Evolution of altruistic punishment in heterogeneous populations

The applet below shows the effect of heterogeneity in the ability to punish on the ability of altruistic behaviour to stabilize in two types of populations playing a voluntary public goods game with punishment in the form of a simplex. Each dot in the simplex represents a simulation. The location of the dot shows the initial situation of the population. The closer the dot is to one of the corners, the higher the initial proportion of loners (L), altruistic non-punishers (AN), selfish non-punisher (SN) or altruistic punishers (AP) in the population. For example, the dot closest to the corner L represents the simulation in which almost the entire population consisted of loners, which refuse to play the game. The color and brightness of each dot indicates the fate of the population as a whole.

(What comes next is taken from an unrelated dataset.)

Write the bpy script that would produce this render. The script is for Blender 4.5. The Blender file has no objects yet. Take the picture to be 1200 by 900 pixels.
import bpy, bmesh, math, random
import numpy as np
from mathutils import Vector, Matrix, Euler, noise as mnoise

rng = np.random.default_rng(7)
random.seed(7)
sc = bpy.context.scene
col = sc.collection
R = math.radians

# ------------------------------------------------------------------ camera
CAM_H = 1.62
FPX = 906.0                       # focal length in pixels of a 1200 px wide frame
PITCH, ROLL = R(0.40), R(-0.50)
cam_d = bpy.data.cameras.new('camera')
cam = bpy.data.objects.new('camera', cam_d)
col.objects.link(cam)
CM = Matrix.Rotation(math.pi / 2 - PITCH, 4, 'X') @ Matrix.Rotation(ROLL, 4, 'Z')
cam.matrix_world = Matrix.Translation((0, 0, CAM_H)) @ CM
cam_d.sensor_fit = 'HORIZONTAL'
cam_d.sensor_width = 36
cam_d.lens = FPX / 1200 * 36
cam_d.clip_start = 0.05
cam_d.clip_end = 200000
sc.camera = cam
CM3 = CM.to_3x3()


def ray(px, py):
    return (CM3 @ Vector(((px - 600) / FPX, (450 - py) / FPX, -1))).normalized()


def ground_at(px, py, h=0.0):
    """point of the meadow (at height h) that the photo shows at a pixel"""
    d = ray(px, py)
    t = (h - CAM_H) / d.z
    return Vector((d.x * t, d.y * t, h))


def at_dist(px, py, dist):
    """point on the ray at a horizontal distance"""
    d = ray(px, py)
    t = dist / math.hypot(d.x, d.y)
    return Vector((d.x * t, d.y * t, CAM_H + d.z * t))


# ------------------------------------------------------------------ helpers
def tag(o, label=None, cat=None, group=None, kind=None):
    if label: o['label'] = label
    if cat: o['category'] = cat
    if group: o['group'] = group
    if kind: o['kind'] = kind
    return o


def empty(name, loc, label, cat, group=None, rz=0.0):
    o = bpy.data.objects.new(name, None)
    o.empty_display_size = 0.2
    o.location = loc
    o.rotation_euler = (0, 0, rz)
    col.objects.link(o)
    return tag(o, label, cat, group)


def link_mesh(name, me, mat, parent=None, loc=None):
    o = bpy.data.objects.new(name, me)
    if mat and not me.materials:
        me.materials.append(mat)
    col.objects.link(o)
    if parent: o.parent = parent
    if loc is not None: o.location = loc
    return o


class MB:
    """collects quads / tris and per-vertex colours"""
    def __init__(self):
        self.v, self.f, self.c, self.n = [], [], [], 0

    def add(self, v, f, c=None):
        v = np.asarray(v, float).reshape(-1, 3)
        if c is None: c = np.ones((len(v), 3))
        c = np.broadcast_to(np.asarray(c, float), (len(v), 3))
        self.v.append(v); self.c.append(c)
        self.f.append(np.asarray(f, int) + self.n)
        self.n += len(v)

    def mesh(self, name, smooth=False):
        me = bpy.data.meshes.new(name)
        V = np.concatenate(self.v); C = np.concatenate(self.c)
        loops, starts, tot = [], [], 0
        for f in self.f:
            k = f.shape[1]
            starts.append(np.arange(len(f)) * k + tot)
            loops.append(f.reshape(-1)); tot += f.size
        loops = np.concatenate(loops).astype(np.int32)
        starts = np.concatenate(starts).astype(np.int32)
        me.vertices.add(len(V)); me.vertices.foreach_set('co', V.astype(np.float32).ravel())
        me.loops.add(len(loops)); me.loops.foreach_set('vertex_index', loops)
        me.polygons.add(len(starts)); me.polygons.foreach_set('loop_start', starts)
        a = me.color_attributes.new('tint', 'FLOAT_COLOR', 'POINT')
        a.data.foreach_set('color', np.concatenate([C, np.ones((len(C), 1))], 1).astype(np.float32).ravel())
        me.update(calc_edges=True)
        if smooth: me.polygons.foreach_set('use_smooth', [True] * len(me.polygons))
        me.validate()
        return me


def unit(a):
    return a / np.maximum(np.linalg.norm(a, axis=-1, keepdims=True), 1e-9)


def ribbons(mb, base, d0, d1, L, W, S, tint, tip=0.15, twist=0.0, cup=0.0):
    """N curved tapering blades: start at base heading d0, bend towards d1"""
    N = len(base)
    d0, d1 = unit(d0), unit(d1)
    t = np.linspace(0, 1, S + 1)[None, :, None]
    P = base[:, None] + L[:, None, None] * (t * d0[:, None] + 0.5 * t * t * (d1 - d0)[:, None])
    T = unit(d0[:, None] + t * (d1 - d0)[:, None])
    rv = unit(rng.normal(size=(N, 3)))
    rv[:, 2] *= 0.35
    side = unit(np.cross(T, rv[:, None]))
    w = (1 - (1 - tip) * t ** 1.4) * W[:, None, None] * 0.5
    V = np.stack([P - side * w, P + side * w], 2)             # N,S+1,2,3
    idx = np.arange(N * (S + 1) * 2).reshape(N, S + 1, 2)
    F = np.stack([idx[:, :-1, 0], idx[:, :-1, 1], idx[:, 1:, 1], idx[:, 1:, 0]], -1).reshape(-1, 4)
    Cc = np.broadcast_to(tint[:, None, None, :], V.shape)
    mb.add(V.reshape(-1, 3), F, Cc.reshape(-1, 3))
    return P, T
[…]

To show the effects of heterogeneity, the population is divided into two classes that can differ in the cost they pay to punish others for their selfish behaviour, as well as the effectiveness of their punishment (i.e. the cost selfish individuals pay for being punished).

Infinite and well-mixed population

In the infinite and well-mixed population, individuals play the game with randomly selected co-players, and are assumed never to meet the same co-players twice. In this scenario, bright dots indicate that eventually, the entire population is altruistic. That is, the entire population contributes to the public good. Light gray dots indicate the same, but also that individuals that have to pay a high cost to punish never actually punish. Dark gray dots, on the other hand, indicate that selfish behaviour persists in the population.

Lattice-based population

In the lattice-based population, individuals only play the game in specific groups. Each individual is part of five different groups, and only plays the game with the members of those groups. In this scenario, the brightness of the dots indicates how much of the population eventually becomes altruistic: bright white dots show that the entire population contributes to the public good, while black dots indicate that everybody refuses to play the game.

The color of a dot indicates how punishers are distributed across the classes. When a dot is red, this means that punishers are mostly those individuals that pay the least for punishing. Blue dots, on the other hand, show that punishment is done mostly by the individuals that are more effective punishers. The brighter the color of a dot, the higher the difference: a gray dot shows that on average, punishers are uniformly distributed across classes.


Since the results are shown in a three-dimensional figure, the full extent of the results are not immediately visible. Also, the combination of brightness and color may make some of the results harder to determine. The following controls are available:

  • Up arrow or left arrow: Move the slice plane backwards.
  • Down arrow or right arrow: Move the slice plane forwards.
  • Page up: Move the slice plane backwards ten steps.
  • Page down: Move the slice plane forwards ten steps.
  • C or S: Toggle the display of color.
  • B or V: Toggle the display of brightness.

The applet can also be downloaded to be used as an offline version.